Still, depending on what they do, Guardian's contract may not be the best match.

You could also discuss the possibility of a multi-life DI set up here.

Also, is this just for individual income replacement purposes? Is there a buy/sell in place? Is it covered by disability insurance?

Companies that would compete well against Guardian:

Massmutual

The Standard

Principal

Now, like I said, if you make this more competent income continuation planner, you could simply sell the Guardian policy as well.
 
Thanks so much...I didn't know The Guardian has become more flexible so that's good information. I did present The Standard using the multi-life option.

There is a Life Buy/Sell set up and I have stressed the importance of following up with DI Buy-out but the client wants to address Income replacement first.

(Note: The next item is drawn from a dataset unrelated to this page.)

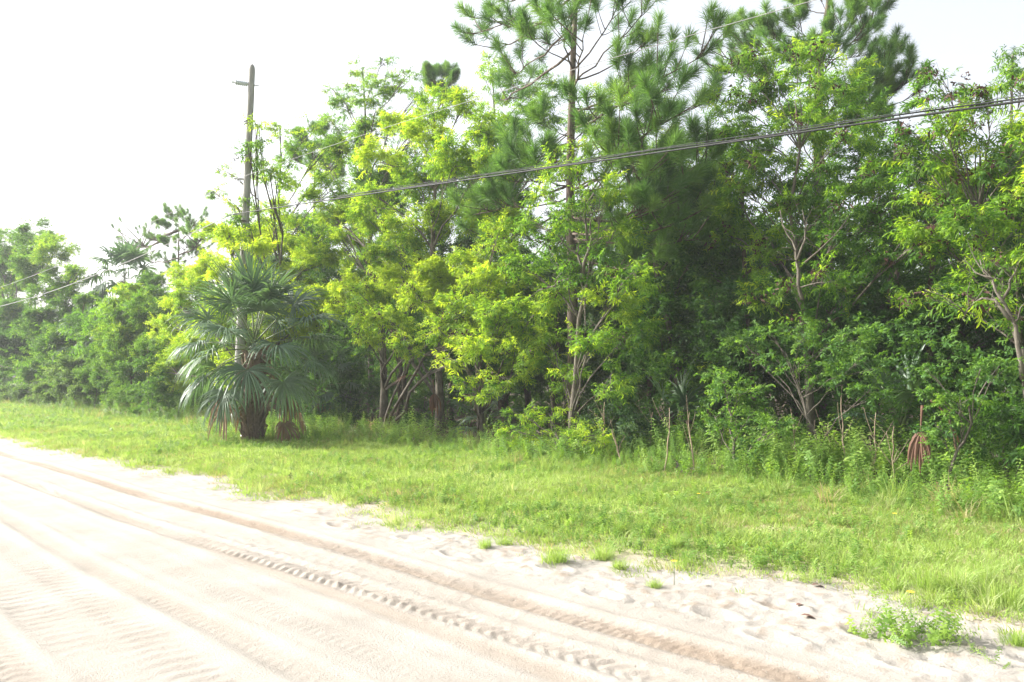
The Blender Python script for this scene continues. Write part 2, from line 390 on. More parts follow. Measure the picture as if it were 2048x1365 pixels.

Thanks BNTRS and ikeman07 for your help!
 
Hey there ... Just joined the Forum and read the thred.
With 3 or more lives you should definitely check out Principal for DI and OE. If your clients are executive class you can provide up to 40% discount off unisex rates for them. Also Principal is one of the only companies that will provide 20% discounts on BOE for 3+ lives (key man DI could also be a good option as OE is a reimbursement contract)
Good luck
 
If I were you I would get my own Guardian quote. Guardian offers QSPP and executive bonus programs with unisex rates. Also, their new limited product can be used under both programs. This may not be something the other agent is talking to them about. That way you are covering all your bases and you come across as an expert. As for price, Guardian stacks up to the others just fine when comparing apples to apples. Mass's and Principal's DI product are almost identical to Guardian's Limited product and Standard compares better with Guardian's Provider Plus product.